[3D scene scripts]

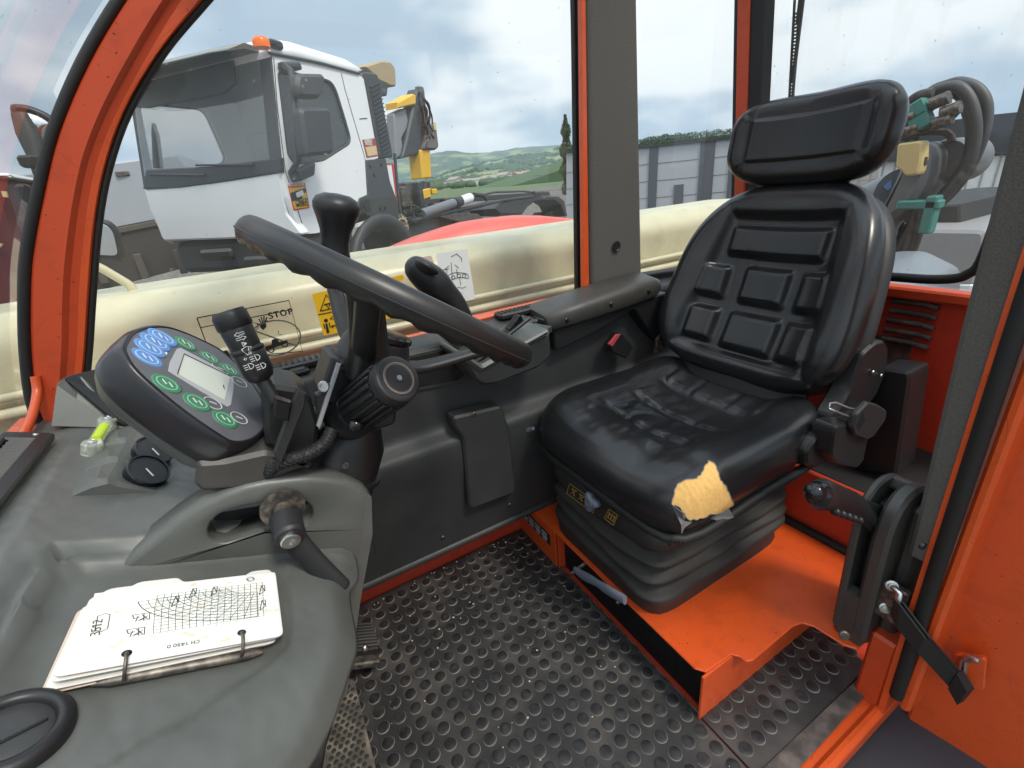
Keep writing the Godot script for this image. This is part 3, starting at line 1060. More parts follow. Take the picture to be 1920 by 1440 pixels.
	P.R = 0.045
	P.p = 4.2
	P.taper = 0.0
	P.o = Vector3(1.338, 1.171, -0.770)
	P.ux = Vector3(0, 0, 1)
	P.uy = Vector3(0.22, 0.975, 0)
	P.uz = Vector3(-0.975, 0.22, 0)
	P.emb = func(x, y):
		var d := minf(0.150 - absf(x), 0.060 - absf(y))
		var e := -0.007 * (smoothstep(-0.014, -0.002, d) - smoothstep(0.004, 0.016, d))
		return Vector2(e, 0.034 * x * x / 0.038 + 0.012 * absf(x) / 0.2 * smoothstep(0.0, 0.1, y))
	b = MB.new()
	P.build(b, 80)
	obj("headrest", b, M.vinyl, t)
	b = MB.new()
	b.box(Vector3(1.36, 1.08, -0.85), Vector3(0.012, 0.12, 0.03), 0.004, Basis(Vector3(0, 0, 1), -0.3))
	b.box(Vector3(1.36, 1.08, -0.69), Vector3(0.012, 0.12, 0.03), 0.004, Basis(Vector3(0, 0, 1), -0.3))
	obj("headrest_post", b, M.black, t)
	# --- bellows: rounded rings of growing and shrinking width
	b = MB.new()
	var rings := []
	var prof := [[0.142, 0.006], [0.150, 0.008], [0.176, 0.008], [0.206, 0.020], [0.211, 0.019], [0.2165, 0.012], [0.224, -0.010], [0.228, -0.012], [0.234, 0.0], [0.252, 0.016], [0.257, 0.015], [0.2625, 0.008], [0.270, -0.012], [0.274, -0.014], [0.280, -0.002], [0.298, 0.014], [0.303, 0.013], [0.3085, 0.006], [0.316, -0.014], [0.320, -0.016], [0.326, -0.004], [0.350, 0.012], [0.372, 0.010], [0.382, 0.002], [0.404, -0.03]]
	for e in prof:
		var ring := PackedVector3Array()
		var yy: float = e[0]
		for k in 96:
			var a := TAU * (k + 0.5) / 96
			var c := cos(a)
			var s := sin(a)
			var f := 1.0 / pow(pow(absf(c), 9.0) + pow(absf(s), 9.0), 1.0 / 9.0)
			var wob := (0.0035 * sin(a * 3.0 + yy * 20.0) + 0.0025 * sin(a * 7.0 + yy * 37.0) + 0.0012 * sin(a * 17.0 + yy * 90.0)) * smoothstep(0.142, 0.17, yy)
			# the long sides sag between the corners
			var sag := 0.010 * (1.0 - pow(minf(absf(c), absf(s)) / 0.7, 2.0)) * smoothstep(0.16, 0.25, yy)
			ring.append(Vector3(0.872 + (0.246 + e[1] + wob) * s * f, yy - sag, -0.783 + (0.208 + e[1] + wob) * c * f))
		rings.append(ring)
	b.loft(rings, true, true)
	obj("suspension_bellows", b, M.bellows, t)
	# --- weight knob, slide lever, tilt lever
	b = MB.new()
	var kp: Vector3 = Vector3(0.6, 0.396, -0.757)
	b.loft(knob_rings(kp, Vector3(-1, 0.1, 0).normalized(), Vector3(0, 1, 0.35).normalized()), true, true)
	obj("weight_knob", b, M.grey_lever, t)
	b = MB.new()
	b.lathe([Vector2(0.0125, 0.0), Vector2(0.0125, 0.002), Vector2(0.010, 0.0026), Vector2(0.008, 0.001), Vector2(0.0, 0.0008)], kp + Vector3(-0.0225, 0.004, 0), Vector3(-1, 0.1, 0), 16)
	obj("knob_cap", b, M.grey_lever, t)
	b = MB.new()
	var lv := [Vector3(0.56, 0.154, -0.803), Vector3(0.56, 0.162, -0.77), Vector3(0.56, 0.184, -0.718), Vector3(0.56, 0.193, -0.686), Vector3(0.56, 0.207, -0.646), Vector3(0.565, 0.214, -0.611)]
	b.tube(cr(lv, 4), [0.010, 0.012, 0.013, 0.014, 0.0145, 0.0145, 0.0142, 0.0138, 0.0125, 0.012, 0.0118, 0.0125, 0.014, 0.0148, 0.015, 0.0148, 0.0145, 0.0142, 0.014, 0.0138, 0.0135], 10, true, 0.55)
	obj("slide_lever", b, M.grey_lever, t)
	b = MB.new()
	b.tube([Vector3(0.60, 0.115, -0.68), Vector3(0.66, 0.13, -0.68)], 0.006, 6)
	b.tube([Vector3(0.565, 0.112, -0.83), Vector3(0.62, 0.125, -0.83), Vector3(0.68, 0.13, -0.83)], 0.006, 6)
	obj("lever_rod", b, M.steel_worn, t)
	b = MB.new()
	b.tube([Vector3(0.577, 0.459, -1.07), Vector3(0.591, 0.466, -1.06), Vector3(0.597, 0.485, -1.03)], [0.008, 0.0085, 0.005], 10)
	obj("tilt_lever", b, M.grey_lever, t)
	# --- printed panels on the top bellows fold
	sticker_on_bellows(t)
	# --- backrest hinge cover on the right of the seat and its foot
	b = MB.new()
	b.prism(rnd(PackedVector2Array([Vector2(1.208, 0.729), Vector2(1.251, 0.723), Vector2(1.281, 0.698), Vector2(1.3, 0.638), Vector2(1.277, 0.572), Vector2(1.22, 0.539), Vector2(1.148, 0.526), Vector2(1.083, 0.532), Vector2(1.087, 0.576), Vector2(1.136, 0.629), Vector2(1.161, 0.715)]), 0.012, 3), Vector3(0, 0, -0.53), Vector3.RIGHT, UP, 0.045, 0.006)
	obj("hinge_cover", b, M.black, t)
	b = MB.new()
	b.prism(rnd(PackedVector2Array([Vector2(1.061, 0.557), Vector2(1.092, 0.56), Vector2(1.1, 0.499), Vector2(1.09, 0.458), Vector2(1.048, 0.451), Vector2(0.998, 0.477), Vector2(0.982, 0.522), Vector2(1.011, 0.547)]), 0.012, 3), Vector3(0, 0, -0.515), Vector3.RIGHT, UP, 0.035, 0.006)
	obj("recline_lever", b, M.black, t)
	b = MB.new()
	for p in [Vector3(1.217, 0.653, -0.482), Vector3(1.263, 0.631, -0.482)]:
		b.lathe([Vector2(0.0045, 0), Vector2(0.0045, 0.003), Vector2(0, 0.0034)], p, Vector3(0, 0, 1), 10)
	stuff(obj("cover_screw", b, M.steel, t))

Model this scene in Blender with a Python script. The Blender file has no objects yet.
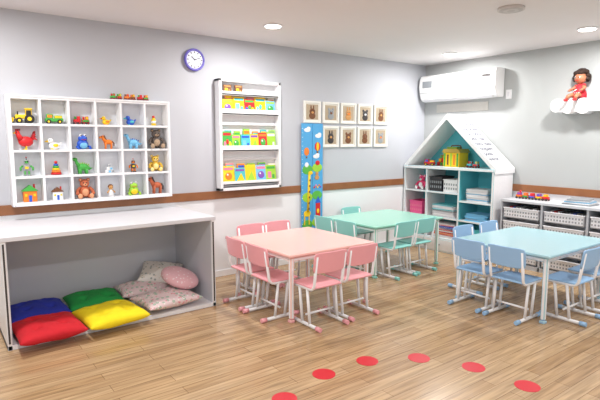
import bpy, bmesh, math, random
from mathutils import Vector, Matrix, Euler
random.seed(7)
pi=math.pi
H=2.57
# ------------------------------------------------------------------ materials
def lin(c):
    def g(v):
        v=v/255.
        return v/12.92 if v<=.04045 else ((v+.055)/1.055)**2.4
    return (g(c[0]),g(c[1]),g(c[2]),1)
MC={}
def M(c,rough=.5,var=.04,bump=0,scale=30,emit=0,metal=0,coat=0):
    key=(c,rough,var,bump,scale,emit,metal,coat)
    if key in MC: return MC[key]
    m=bpy.data.materials.new("mat_%d_%d_%d"%c); m.use_nodes=True
    nt=m.node_tree; N=nt.nodes; p=N["Principled BSDF"]
    p.inputs["Roughness"].default_value=rough
    p.inputs["Metallic"].default_value=metal
    p.inputs["Coat Weight"].default_value=coat
    tc=N.new("ShaderNodeTexCoord"); no=N.new("ShaderNodeTexNoise")
    no.inputs["Scale"].default_value=scale; no.inputs["Detail"].default_value=3
    nt.links.new(tc.outputs["Object"],no.inputs["Vector"])
    mx=N.new("ShaderNodeMix"); mx.data_type='RGBA'
    l=lin(c)
    mx.inputs[6].default_value=tuple(max(0,v*(1-var)) for v in l[:3])+(1,)
    mx.inputs[7].default_value=tuple(min(1,v*(1+var)) for v in l[:3])+(1,)
    nt.links.new(no.outputs["Fac"],mx.inputs[0])
    nt.links.new(mx.outputs[2],p.inputs["Base Color"])
    if bump:
        b=N.new("ShaderNodeBump"); b.inputs["Strength"].default_value=bump; b.inputs["Distance"].default_value=.01
        nt.links.new(no.outputs["Fac"],b.inputs["Height"]); nt.links.new(b.outputs["Normal"],p.inputs["Normal"])
    if emit:
        p.inputs["Emission Color"].default_value=l; p.inputs["Emission Strength"].default_value=emit
    MC[key]=m; return m
WHITE=M((240,240,242),.4); OFFW=M((226,226,230),.45)
BLACK=M((28,28,30),.5); DARK=M((60,55,55),.5)
RED=M((215,35,40),.5); BLUE=M((40,90,200),.5); YEL=M((245,205,30),.5); GRN=M((70,170,70),.5)
ORG=M((240,130,40),.5); BRN=M((120,75,45),.7); TAN=M((205,150,90),.7); PNK=M((240,130,160),.5)
TEAL=M((80,190,200),.5); PUR=M((130,80,180),.5); LGRN=M((160,210,60),.5); GREY=M((150,155,160),.5)
TERR=M((190,100,65),.7); SKYB=M((120,190,230),.5)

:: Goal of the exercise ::
Locate each line containing the string "this" and show it.

:: Task response ::
Keep writing the Godot script for this image. This is part 3, starting at line 1060. More parts follow. Take the picture to be 1920 by 1440 pixels.
Model this scene in Blender with a Python script. The Blender file has no objects yet.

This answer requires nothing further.